Vault

Overview

Long Vault

With Risk-free Long vault, you deposit stable coins like USDC, DAI into the vault and choose the asset you are bullish about while making the deposit. We invest stable coins into the best opportunities in the market powered by Yearn!

However, instead of reinvesting the profit with the same asset, the Long vault will keep buying in your favourite asset, for example, ETH, BTC.

Since the Long vault continuously buys the asset, the short term volatility would be neutralized. This strategy has been known as dollar-cost averaging (DCA). Moreover, when the Long vault “longs” an asset, it doesn’t only buy the asset. The longed asset will be put into a self-compounding vault to earn extra profit for you, thus maximising the capital efficiency.

Contrary to the normal buy & hold strategy, only the profit from the yield farming is converted to the longed asset. This means you can always fully redeem the stable coins you deposited no matter the is going up or down.

What does this mean for your yield? As a simple example, let’s relive the past year and make some assumptions. If the USD based yield is 12.75% and ETH based yield is 5.08% and we have been converting all our USD yield to the one ultra-sound money ETH that we have believed in all along:

(At the time of writing, Yearn’s USDN3CRV vault APY is 12.75%, stETHCRV vault APY is 5.08%)

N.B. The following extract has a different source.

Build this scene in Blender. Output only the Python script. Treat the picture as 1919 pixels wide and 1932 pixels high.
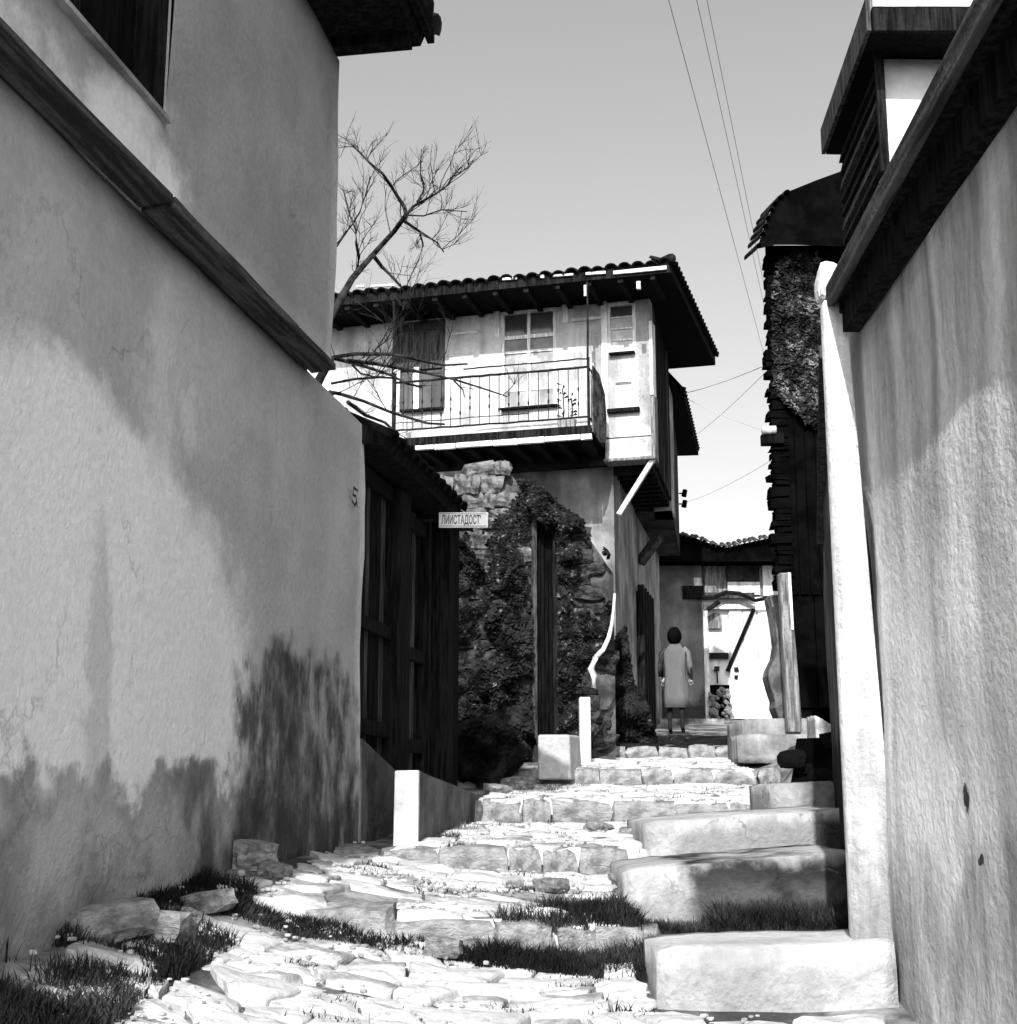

Our fiat 12.75% yield has become ~40% ultra-sound yield by the end of the year, and with the self-compounding on your ETH, you gain an extra 1.35% yield.

Could the farmers be doing this by themselves? Absolutely, but because of the gas price, DCA becomes extremely costly, and farmers often need to accumulate their yield so that it is possible to convert them without the gas price taking away most of their profits. Using our Risk-free Long Vault, farmers are now free from short-term volatility, and as long as the asset of your choice is ultra-sound in the long-term, then your yields become ultra-sound too!

Hodl & Feed

Apart from holding stable coins, there is also another common scenario in yield farming: You hold a token, which can be WETH, WBTC, or governance tokens, and you want to take profit from it from time to time. However, gas price on mainnet is expensive and it often does not make sense for smaller farmers to take profit. The lack of tools to help us taking profits often leave farmers a binary choice: either we continue to Hodl or we had to wait until we accumulate a meaningful amount of the token to realize the profit.

Our Hodl & Feed Vault helps users to Hodl the exact amount of token they have deposited, but take profits as stable coins on the yields. This provides a tool for long-term Hodlers to Hodl an asset while enjoying the sweet yield from stable coins.

Technical Overview

The product currently makes use of Yearn’s superpower to compound your yields, when there are enough yields to be converted into the desired (“longed”) asset, we will collect the profit, process the conversion, and invest the newly converted asset into an opportunity for you to maximise capital efficiency.

The vault is designed to be versatile, it can invest into multiple investment vehicles at the same time to deploy capital into different opportunities. The Investment Vehicle can also pool funds from multiple vaults and maximise gas efficiency when deploying capital into an opportunity.

Fee

Performance Fee

We charge a 10% performance fee at the IV for the operational expense (gas, future audits, etc).

Withdraw Fee

Note that LongLong Finance doesn’t charge the withdraw fee in the bootstrapping period, and the funds you deposited during this period will never be charged for the fee in the future.

The withdraw fee is calculated during deposit. However, you will only be charged for the withdraw fee if you withdraw the funds too soon.

The unsettled withdraw fee is reduced by half every two weeks, and the fee would be waived if the fund stays in the vault for more than six weeks. If you withdraw part of the funds early, you will only be charged for the fee corresponds to withdrawn portion. Since fee is calculated during deposit, the unsettled withdraw fee is not subject to any rate adjustment in the future.

For example, if you deposit 1000 USDC into the vault, and the withdraw fee during deposit is 1%, the unsettled withdraw fee will be 1000USDC * 1% = 10USDC. Two weeks later, if you withdraw half of the funds, which is 500 USDC, you will be charged for half of the unsettled withdraw fee. Since it has been two weeks, the unsettled withdraw fee is reduced to 10USDC / 2 = 5 USDC, and half of it (5 USDC / 2 = 2.5USDC) will be applied to the withdraw amount. As a result, you will get 500 USDC – 2.5 USDC = 497.5 USDC. The unsettled withdraw fee becomes 2.5 USDC, and it will be waived as long as you keep the funds in the vault for additional four weeks.